Agora, um desses casos começou a ser decidido pelo Supremo Tribunal Federal e é visto por advogados como um precedente importante, apesar de não ter repercussão geral (classificação que garante a aplicação da decisão a todos os processos que discutam o assunto),
Em outubro, numa decisão monocrática (quando apenas um ministro decide), a ministra do Supremo Cármen Lúcia determinou que as lojas Riachuelo têm de respeitar a folga quinzenal de suas funcionárias, no julgamento de um recurso extraordinário apresentado pela rede.

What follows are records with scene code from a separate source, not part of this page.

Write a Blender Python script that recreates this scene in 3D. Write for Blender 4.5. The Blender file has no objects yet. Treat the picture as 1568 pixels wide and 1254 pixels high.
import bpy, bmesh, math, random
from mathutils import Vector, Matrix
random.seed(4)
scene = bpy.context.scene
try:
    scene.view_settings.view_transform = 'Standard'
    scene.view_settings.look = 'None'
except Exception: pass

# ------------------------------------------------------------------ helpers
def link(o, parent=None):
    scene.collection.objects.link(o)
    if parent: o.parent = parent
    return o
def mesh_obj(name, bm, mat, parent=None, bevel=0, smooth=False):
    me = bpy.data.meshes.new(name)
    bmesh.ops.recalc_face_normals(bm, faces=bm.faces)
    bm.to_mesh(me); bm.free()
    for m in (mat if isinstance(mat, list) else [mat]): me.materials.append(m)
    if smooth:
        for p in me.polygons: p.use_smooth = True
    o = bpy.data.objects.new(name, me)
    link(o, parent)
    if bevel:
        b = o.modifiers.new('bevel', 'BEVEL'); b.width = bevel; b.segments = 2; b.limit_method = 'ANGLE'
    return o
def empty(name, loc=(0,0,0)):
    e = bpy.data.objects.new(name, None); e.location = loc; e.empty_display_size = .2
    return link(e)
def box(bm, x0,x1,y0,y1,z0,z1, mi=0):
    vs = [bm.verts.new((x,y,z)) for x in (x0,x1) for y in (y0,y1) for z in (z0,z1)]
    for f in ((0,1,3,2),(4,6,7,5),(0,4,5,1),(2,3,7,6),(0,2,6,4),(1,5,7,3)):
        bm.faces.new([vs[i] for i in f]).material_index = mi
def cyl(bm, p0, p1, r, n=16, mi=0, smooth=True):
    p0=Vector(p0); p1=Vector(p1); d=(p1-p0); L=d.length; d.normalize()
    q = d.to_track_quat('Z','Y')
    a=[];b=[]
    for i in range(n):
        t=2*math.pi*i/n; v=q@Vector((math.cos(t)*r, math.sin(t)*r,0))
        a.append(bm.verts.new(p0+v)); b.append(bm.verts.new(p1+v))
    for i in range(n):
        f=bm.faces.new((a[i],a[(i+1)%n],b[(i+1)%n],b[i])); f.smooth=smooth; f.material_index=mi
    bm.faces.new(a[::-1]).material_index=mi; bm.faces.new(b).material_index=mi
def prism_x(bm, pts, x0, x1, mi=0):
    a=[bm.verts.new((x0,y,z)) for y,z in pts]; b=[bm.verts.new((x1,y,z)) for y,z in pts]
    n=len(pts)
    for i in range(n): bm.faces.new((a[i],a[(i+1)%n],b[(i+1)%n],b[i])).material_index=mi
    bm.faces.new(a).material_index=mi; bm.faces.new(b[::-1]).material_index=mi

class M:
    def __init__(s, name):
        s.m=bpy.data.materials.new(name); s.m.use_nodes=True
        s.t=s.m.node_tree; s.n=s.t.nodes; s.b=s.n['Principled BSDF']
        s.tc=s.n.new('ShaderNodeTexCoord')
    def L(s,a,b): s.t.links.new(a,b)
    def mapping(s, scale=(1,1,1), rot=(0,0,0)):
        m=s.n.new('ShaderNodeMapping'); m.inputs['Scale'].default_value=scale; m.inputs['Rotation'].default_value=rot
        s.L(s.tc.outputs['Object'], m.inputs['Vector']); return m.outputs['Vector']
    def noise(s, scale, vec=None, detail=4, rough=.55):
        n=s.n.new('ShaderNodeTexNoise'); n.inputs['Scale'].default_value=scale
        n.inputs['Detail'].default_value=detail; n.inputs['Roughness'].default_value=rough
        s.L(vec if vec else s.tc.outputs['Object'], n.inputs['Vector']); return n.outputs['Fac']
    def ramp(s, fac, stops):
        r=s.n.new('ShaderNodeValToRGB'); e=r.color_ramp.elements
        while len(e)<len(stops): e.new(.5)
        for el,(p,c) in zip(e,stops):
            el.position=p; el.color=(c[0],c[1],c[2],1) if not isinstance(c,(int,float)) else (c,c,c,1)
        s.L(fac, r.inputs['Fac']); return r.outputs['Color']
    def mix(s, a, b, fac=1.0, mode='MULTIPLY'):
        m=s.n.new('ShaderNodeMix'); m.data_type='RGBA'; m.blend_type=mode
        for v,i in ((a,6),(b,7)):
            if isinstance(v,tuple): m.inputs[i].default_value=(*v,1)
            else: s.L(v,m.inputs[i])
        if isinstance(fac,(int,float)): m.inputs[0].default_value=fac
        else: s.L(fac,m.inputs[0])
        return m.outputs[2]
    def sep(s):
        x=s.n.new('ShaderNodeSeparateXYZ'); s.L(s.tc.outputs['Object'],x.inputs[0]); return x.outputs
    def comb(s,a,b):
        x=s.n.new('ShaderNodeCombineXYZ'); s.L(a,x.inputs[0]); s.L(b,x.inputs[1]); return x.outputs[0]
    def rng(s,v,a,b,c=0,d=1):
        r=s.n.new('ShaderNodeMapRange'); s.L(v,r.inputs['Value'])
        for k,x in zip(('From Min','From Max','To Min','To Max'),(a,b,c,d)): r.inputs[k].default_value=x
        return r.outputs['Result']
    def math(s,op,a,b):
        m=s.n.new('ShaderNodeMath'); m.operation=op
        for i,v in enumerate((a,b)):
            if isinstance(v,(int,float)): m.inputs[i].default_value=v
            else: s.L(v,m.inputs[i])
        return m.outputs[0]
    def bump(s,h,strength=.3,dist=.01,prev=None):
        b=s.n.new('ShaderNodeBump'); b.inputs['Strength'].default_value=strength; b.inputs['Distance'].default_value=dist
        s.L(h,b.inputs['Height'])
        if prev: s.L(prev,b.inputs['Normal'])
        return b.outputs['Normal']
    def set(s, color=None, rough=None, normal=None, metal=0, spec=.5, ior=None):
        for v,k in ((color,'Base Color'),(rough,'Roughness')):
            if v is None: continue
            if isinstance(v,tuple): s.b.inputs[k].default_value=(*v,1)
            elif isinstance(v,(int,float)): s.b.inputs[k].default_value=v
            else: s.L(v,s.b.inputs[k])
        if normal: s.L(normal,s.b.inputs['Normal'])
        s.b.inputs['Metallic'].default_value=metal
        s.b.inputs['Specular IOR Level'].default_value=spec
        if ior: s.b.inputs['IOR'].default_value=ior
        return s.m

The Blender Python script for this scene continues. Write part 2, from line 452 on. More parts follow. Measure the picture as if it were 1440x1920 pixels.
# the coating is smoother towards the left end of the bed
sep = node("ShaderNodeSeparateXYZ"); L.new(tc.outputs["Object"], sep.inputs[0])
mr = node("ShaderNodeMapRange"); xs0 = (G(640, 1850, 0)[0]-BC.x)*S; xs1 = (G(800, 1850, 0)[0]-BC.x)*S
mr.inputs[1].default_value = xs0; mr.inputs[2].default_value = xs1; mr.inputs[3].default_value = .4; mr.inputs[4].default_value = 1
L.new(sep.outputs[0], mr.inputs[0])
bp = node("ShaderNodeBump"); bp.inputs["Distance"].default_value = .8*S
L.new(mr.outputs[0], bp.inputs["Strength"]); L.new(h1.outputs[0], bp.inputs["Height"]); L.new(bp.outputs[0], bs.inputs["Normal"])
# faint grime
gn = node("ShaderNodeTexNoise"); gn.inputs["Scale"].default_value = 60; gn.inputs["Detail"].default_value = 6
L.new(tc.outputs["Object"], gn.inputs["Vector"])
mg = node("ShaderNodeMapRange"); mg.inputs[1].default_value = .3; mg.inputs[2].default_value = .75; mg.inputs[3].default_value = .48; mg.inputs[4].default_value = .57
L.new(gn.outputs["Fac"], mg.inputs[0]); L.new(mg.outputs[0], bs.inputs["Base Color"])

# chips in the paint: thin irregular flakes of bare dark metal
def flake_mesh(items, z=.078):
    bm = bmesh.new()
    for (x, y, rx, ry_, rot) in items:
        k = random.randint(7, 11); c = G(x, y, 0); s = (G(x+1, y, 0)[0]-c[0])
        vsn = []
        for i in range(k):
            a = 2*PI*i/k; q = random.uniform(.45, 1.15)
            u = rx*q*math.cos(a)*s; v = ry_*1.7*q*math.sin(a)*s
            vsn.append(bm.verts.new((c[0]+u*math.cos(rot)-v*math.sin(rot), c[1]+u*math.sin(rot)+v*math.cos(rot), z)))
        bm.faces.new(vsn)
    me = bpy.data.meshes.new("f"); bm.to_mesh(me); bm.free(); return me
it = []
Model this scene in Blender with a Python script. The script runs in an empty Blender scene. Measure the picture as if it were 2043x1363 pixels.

A Riachuelo tenta reverter decisão da Subseção 1 Especializada em Dissídios Individuais do TST (Tribunal Superior do Trabalho), em ação iniciada pelo Sindicato dos Comerciários de São José (SC), que pede a folga para as comerciárias.
Após a decisão de Cármen Lúcia, o caso começou a ser julgado em plenário virtual, no qual o ministro Alexandre de Moraes seguiu o voto da ministra. O ministro Luiz Fux pediu vista, pausando a análise do caso.
Mas a decisão monocrática de Cármen Lúcia já foi suficiente para desencadear novas ações, diz a advogada Meilliane Pinheiro Vilar Lima, do LBS Advogados. Sindicatos de comerciários do Espírito Santo também foram à Justiça do Trabalho contra oito redes, a maioria com lojas em shoppings, onde o trabalho aos domingos é mais disseminado.
No TST, outra ação do sindicato catarinense, essa contra as lojas Renner, também foi julgada favorável aos trabalhadores e deve subir também para o STF, já que houve recurso extraordinário também neste caso.
Meilliane Lima, que representou o sindicato no TST, considera que a decisão do STF poderá ser usada em quaisquer atividades com trabalho aos domingos. Para a advogada, o revezamento quinzenal não pode ser negociado em acordos e convenções coletivas por ser um direito indisponível (aqueles sobre os quais não há negociação, como o direito à vida, à liberdade, à saúde etc).
Em São Paulo, por exemplo, diversas convenções coletivas preveem que as lojas possam decidir o tipo de revezamento a ser aplicado. O acordo vigente para os anos de 2022 e 2023 firmado entre a FecomercioSP e o Sindicato dos Comerciários prevê três possibilidades: o sistema 1 por 1, o 2 por 1 (uma folga a cada dois domingos de trabalho) e o 2 por 2 (dois de trabalho seguido por dois de folga).
A FecomercioSP negocia com sindicatos de trabalhadores da capital e também de Osasco, Franco da Rocha, Cotia e Guarulhos, todos na Grande São Paulo.
O assessor jurídico da FecomercioSP, Delano Coimbra, diz acreditar que a decisão do Supremo não terá efeito sobre os acordos futuros justamente pelo dispositivo conhecido como o “negociado sobre o legislado”, ou seja, mesmo que haja lei prevendo outro tipo de regra, os sindicatos podem chegar a outros termos, desde que o resultado final não viole a Constituição.